Sunday, October 03, 2010

Dawn Egrets

I recently made a trip up the RSPB reserve at Leighton Moss hoping to photograph some Greenshank. However, the birds had different ideas and persisted in roosting or feeding out in the middle of the lake during my visit. So I had to change to Plan B and spent most of the visit photographing Little Egret.

It was an early start from home as I made the 90 minute journey northward to try and arrive for first light. I was first to arrive in the hide and was greeted by approximately 40 Little Egrets just coming to life. This first photograph is before the sun had reached sufficient height to get above the low hill behind and with the lack of wind was a serene scene.

The sun slowly crept skyward and its first appearance bathed the lake in wonderful golden light.

A solitary passing curlew was also caught in the orange glow.

as were a small group of Greylag Geese.

However, despite these passing distractions I stayed firmly focused on the Little Egrets. The rising success of this species in the UK is notable. The appearance of a single bird 35 years ago would have caused a stir amongst the rare bird fanatics and here was I looking upon a group of 40 on a single lake.


No fish is safe from the lightning accurate strike of an egret.

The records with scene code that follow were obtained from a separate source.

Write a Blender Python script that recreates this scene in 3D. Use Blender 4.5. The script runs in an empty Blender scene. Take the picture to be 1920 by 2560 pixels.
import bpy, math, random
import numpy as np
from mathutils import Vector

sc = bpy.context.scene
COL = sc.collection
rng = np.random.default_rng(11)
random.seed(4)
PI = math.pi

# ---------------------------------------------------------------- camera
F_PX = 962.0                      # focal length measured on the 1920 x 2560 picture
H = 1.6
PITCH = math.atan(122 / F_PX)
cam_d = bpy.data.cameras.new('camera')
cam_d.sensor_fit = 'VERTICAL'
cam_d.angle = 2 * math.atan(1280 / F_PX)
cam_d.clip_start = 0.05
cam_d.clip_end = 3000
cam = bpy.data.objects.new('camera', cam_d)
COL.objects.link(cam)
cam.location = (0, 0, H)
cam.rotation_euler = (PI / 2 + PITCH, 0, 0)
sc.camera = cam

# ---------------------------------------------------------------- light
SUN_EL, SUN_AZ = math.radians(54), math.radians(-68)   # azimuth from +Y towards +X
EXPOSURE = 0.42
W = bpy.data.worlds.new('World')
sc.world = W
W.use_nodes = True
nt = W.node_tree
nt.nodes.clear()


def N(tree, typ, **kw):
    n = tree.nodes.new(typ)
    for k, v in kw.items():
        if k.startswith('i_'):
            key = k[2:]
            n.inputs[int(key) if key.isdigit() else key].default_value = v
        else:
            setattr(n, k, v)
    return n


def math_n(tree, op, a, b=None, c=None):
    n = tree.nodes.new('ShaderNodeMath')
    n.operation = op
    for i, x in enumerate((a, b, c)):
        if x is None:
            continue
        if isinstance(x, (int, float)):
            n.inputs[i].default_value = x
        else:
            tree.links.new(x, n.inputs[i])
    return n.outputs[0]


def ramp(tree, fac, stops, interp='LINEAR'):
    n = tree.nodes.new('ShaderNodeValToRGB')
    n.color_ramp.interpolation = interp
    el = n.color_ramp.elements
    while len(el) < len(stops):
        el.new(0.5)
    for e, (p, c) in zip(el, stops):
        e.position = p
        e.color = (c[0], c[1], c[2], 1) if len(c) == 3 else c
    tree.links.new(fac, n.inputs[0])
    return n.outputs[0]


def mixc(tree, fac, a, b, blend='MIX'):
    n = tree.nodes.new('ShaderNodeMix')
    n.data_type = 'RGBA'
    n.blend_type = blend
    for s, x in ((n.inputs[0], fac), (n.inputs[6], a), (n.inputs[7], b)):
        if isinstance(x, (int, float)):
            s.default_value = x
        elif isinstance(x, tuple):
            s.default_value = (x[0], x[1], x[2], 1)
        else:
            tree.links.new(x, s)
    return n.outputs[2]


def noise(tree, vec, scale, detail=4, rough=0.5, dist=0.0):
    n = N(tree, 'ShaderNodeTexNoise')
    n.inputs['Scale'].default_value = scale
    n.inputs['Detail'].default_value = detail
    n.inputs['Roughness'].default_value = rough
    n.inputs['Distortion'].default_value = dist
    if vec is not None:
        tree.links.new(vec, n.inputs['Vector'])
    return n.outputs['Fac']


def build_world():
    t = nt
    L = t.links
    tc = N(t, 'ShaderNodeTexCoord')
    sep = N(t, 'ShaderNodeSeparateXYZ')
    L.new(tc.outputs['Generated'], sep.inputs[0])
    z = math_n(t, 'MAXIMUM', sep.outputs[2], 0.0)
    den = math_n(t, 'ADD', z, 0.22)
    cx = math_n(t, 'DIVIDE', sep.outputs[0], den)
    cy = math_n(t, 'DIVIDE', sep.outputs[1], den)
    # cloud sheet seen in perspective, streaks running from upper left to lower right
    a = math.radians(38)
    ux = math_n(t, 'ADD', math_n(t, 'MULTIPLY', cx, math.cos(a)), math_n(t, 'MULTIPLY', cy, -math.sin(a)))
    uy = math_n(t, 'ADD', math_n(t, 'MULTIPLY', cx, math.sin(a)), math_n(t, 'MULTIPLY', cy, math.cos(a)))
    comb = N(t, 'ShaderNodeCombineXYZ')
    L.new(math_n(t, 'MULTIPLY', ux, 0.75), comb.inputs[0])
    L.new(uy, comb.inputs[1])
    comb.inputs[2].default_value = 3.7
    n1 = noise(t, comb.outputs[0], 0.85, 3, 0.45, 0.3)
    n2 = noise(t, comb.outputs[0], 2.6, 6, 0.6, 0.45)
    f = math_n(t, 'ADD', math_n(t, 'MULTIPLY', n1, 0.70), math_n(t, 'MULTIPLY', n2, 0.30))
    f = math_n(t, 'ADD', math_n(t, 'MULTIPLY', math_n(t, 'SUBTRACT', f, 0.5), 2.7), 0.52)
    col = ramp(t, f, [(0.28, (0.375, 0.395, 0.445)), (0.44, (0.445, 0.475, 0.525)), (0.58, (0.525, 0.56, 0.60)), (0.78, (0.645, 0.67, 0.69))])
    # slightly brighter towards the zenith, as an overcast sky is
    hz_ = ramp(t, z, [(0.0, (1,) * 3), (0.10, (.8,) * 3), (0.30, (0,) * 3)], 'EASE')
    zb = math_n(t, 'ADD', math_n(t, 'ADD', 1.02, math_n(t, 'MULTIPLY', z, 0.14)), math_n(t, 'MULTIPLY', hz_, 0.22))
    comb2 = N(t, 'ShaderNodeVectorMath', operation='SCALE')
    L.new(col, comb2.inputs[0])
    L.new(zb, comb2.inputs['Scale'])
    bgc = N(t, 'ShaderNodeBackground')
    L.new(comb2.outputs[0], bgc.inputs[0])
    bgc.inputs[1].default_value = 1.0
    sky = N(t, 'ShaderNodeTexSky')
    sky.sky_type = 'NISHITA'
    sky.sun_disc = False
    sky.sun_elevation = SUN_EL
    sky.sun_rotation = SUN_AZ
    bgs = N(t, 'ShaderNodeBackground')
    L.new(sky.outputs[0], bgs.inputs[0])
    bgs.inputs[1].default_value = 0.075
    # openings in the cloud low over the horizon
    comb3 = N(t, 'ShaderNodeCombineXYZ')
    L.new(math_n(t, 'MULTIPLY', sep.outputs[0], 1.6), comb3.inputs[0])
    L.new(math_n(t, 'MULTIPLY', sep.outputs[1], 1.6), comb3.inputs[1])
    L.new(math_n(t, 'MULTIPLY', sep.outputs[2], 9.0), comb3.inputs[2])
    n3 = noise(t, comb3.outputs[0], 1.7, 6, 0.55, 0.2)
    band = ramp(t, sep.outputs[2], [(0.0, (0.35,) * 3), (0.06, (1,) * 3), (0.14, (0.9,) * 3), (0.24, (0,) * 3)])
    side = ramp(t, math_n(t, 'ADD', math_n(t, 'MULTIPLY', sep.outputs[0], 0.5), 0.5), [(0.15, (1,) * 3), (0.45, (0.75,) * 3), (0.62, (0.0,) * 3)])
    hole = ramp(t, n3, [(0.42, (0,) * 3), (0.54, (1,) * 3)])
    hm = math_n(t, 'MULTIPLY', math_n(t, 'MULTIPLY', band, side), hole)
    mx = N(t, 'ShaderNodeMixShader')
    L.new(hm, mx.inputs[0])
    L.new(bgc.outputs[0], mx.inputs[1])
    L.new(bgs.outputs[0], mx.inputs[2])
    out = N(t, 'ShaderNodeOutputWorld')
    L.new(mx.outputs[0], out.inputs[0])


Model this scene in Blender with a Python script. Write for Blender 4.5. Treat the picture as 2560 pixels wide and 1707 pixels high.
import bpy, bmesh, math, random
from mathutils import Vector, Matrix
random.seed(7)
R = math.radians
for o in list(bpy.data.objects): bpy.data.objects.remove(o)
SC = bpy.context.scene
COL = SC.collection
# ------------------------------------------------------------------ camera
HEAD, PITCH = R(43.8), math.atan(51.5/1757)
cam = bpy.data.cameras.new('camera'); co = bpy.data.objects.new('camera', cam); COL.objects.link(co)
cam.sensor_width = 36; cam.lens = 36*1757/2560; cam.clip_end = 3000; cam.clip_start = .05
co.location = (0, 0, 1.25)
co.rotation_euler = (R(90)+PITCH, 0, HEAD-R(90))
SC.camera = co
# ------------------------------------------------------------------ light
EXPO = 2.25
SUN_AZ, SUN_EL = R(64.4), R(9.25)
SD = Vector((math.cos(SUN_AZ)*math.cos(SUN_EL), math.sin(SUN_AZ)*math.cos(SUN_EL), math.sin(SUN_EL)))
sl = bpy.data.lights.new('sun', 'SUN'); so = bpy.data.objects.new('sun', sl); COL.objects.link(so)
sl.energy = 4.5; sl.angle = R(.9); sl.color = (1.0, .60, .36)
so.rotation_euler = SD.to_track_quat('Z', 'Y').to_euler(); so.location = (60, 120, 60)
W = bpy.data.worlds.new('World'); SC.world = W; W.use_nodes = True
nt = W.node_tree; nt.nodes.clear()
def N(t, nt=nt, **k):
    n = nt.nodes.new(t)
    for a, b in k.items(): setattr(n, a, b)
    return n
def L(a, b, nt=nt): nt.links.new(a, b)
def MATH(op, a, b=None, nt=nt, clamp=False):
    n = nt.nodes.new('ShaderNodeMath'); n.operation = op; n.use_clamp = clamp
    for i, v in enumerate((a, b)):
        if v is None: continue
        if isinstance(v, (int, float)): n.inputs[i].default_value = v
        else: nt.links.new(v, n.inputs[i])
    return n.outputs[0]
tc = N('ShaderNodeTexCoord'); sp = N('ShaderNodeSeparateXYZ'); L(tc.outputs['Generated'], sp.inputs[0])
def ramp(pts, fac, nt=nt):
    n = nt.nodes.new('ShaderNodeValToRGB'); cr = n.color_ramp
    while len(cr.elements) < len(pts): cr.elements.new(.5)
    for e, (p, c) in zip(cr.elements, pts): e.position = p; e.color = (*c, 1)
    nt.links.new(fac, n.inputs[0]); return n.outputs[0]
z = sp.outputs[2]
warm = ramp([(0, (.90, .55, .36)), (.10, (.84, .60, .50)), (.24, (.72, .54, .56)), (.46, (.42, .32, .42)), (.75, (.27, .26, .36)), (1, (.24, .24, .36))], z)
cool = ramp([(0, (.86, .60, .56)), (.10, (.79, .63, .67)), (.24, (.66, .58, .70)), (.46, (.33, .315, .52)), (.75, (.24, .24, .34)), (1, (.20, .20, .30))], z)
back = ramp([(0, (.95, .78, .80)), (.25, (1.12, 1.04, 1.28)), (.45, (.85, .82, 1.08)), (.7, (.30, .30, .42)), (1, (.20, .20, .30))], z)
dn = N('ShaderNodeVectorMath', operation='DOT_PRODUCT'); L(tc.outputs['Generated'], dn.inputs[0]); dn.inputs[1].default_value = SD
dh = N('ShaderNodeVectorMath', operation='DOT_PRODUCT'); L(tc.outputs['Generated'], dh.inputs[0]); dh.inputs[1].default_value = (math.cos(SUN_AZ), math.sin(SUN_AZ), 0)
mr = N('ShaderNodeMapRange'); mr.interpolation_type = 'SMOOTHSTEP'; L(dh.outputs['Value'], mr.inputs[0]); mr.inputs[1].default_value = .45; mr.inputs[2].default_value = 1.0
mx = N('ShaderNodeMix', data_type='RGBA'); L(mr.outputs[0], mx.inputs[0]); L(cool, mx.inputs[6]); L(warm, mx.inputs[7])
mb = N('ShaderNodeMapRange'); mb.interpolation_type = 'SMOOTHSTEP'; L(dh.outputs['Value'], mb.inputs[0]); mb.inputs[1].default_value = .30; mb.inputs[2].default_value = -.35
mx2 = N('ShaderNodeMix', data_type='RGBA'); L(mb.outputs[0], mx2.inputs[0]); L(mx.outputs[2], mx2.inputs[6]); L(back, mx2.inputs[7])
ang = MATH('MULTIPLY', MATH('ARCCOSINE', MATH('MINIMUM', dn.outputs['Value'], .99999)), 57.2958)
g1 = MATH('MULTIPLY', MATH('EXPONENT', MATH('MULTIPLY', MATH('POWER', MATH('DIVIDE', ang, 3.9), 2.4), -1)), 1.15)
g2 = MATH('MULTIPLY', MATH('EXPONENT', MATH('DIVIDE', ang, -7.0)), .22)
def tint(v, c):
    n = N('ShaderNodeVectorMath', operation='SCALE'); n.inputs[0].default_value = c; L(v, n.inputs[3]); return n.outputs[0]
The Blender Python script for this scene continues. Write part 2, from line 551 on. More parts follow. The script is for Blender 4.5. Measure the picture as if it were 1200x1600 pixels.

Unfortunately a small group of noisy people entered the hide which disturbed the birds are saw them flying off across the adjacent fields. For some peculiar reason many people seem to think that because they are rendered virtually invisible within a hide, they are also made inaudible to birds. To me and the birds, a happy hide is a quiet one.

The birds did eventually slowly return but by this time the golden light had become more harsh with the ascending sun. The great enjoyments of photographing egrets is they are very elegant and active birds when feeding. So I will finish this post of with a selection of flight photos and generally dashing around in the shallow water.




Overall a really enjoyable session and obviously there was no disappointment on my part at having not managed to photograph my target species that day.


Rocket Man said...

Wonderful, wonderful series! I know what you mean about noisy people. As a former hunter I'm accustomed to moving slowly and quietly but there are so many people who act as if the "dumb animals" will not be disturbed by noisy intrusions into their habitat. Luckily, my area is rural enough that I rarely have to put up with that sort of behavior.

Robin said...

Richard, exceptional images!
What beautiful birds. You have captured their souls!

Gary Jones said...

Hi Rich, excellent shots as always, I was up there last week and left early because of a crowded hide full of noisy and ignorant so called 'birdwatchers'!!

holdingmoments said...

Stunning images of a beautiful bird Rich. And that morning light......perfect!

Matt Latham said...

superb stuff Rich - perfect exposure and light. I know what you mean about the people and hides thing!

Dina said...

Beautiful shots of these birds. The light is really perfect.

Doina Russu said...

excellent serie,Richard !
best regards,

Juan Antonio Torrón Castro said...

Estupendas, guapísimas y en sus momentos oportunos.


Rich Steel said...

Thnaks for the comments. I suppose noise is one thing that you just have to put up with in public hides. I just wish there was a bit more consideration shown foremost to the birds and secodly to other users.



Steve Ashton Photography said...

Great images & fantastic light. I was up there last week and had the same problem in the hide.